Ambassador Crocker actually had the nerve to compare the bloody religious fratricide in Iraq, which our inane invasion unleashed, to the American battle over state's rights, once again reducing the complexities of world history to an easily understood but totally irrelevant example from the American experience. In that case, a better analogy might have been made to the American Indian wars, given that the only thing the United States has been able to do effectively in Iraq is unleash superior firepower. At the current rate, Iraq will be liberated when there are no Iraqis.
Perhaps that is why this week's ABC/BBC poll shows that 70 percent of Iraqis believe security has deteriorated since the surge and that 60 percent believe attacks on US forces are justified.

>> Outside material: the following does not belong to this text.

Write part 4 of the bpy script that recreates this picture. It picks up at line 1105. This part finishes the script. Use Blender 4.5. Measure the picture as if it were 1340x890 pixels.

And 93 percent of Sunnis, whom the general and ambassador claim are joining our side, want to see us dead.
As for optimism, only 29 percent of Iraqis now think the situation will get better, as opposed to 64 percent who shared that optimism before the surge--which almost 70 percent of Iraqis believe has "hampered conditions for political dialogue, reconstruction and economic development."
So, ambassadors and generals lie. Get used to it.